August 27, 2014 / erstellt am:  August 27, 2014
aufgefallen, gefallen, Kunst, Konzeptkunst

Kann Diebstahl Kunst sein?

Oft erkenne ich bei Ausstellungen zu Konzeptkunst anhand der ausgestellten Exponate nicht, worum es geht. Ich muss mir schon die Zeit nehmen und mich informieren, das heisst darüber lesen um die Idee, welche oft wichtiger ist als das visuelle Ergebnis, verstehen zu können. Habe ich aber einmal die Idee oder das Konzept, welches dahinter steckt, verstanden, ist es wie eine Offenbarung und die ausgestellten Exponate ergeben einen Sinn. Ich freue mich darüber, die Idee verstanden zu haben, sofern die Idee gut ist. Manchmal ärgere ich mich auch, wenn mir die Idee nicht gefällt oder wenn ich trotz Bemühungen nicht verstehe, worum es geht.
 
Wie ein Bild oder eine Skulptur, kann ich auch eine Idee schön finden. Sie regt mich sogar viel eher zum Denken an, weil ich denken muss, wenn ich eine Idee verstehen will. So erging es mir bei der zufälligen Entdeckung der kopflastigen Konzeptkunst der jungen Österreicherin Maria Anwander. «Mit erstaunlicher Konsequenz unterwandert die Wahlberlinerin humorvoll die Regelwerke und Klischeebildungen des Kunstbetriebs. Es ist eine Guerilla-Taktik der leisen Art.» (Zitat Birgit Sonna in art, Das Kunstmagazin)

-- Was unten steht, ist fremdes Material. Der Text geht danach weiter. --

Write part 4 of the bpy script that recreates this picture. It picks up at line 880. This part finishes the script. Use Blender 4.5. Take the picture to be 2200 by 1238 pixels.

Dass es Maria Anwander Ernst meint mit Ihrer Kunst, beweist sie durch ihren Mut, wenn sie zum Beispiel unerlaubterweise im Museum MoMA in New York eine weisse Wand küsst und anschliessend mit einem Schild als Werkbeschreibung ihre Spuren des Lippenstiftes als Schenkung an die Museumssammlung deklariert («The Kiss»). Sie schreckt auch vor Diebstahl nicht zurück, wenn sie in Museen die Beschriftungsschilder bekannter Gemälde entwendet («My Most Favourite Art»).
 
Auf ihrer Website sind ihre bisherigen Arbeiten gut dokumentiert, weshalb ich verzichte sie hier zu wiederholen. Es lohnt sich aber, sich etwas Zeit zu nehmen, darüber zu lesen um die Ideen dahinter zu verstehen (Kapitel Text).
 
Dennoch stellt sich auch bei mir die Frage: Wozu das Ganze? Weil Ideen eben auch schön sein können, wie ein Bild oder eine Skulptur (allerdings besteht die Gefahr, dass nicht schon andere dieselbe Idee hatten). Weil sie noch viel mehr zum Denken anregen, als ein Bild oder eine Skulptur (auch wenn mir dieses Denken keinen ersichtlichen Nutzen bringt, ausser der Freude am Denken). Weil sie Fragen aufwerfen, die mich beschäftigen (auch wenn ich diese Fragen nicht beantworten kann). Weil die Frage nach dem Zweck in der Kunst sowieso nie relevant ist (weil Kunst nie nach einem Sinn oder Zweck verlangt). Heute ist beinahe alles Konzeptkunst, auch wenn sich Ideen weniger gut ausstellen und verkaufen lassen als Objekte. Aber nur ein geringer Teil davon spricht mich an.
 
Historisch betrachtet beinhaltet Konzeptkunst eine kritische Haltung gegenüber Kunstmarkt, Kapitalismus und gesellschaftspolitischen Themen. Heute ist Konzeptkunst eher eine begriffliche Schublade für alles, was nicht nach konventioneller Kunst aussieht. Der Kunstmarkt hat Konzeptkunst längst vereinnahmt und zur Handelsware erklärt, was eigentlich mit der Konzeptkunst kritisiert wurde.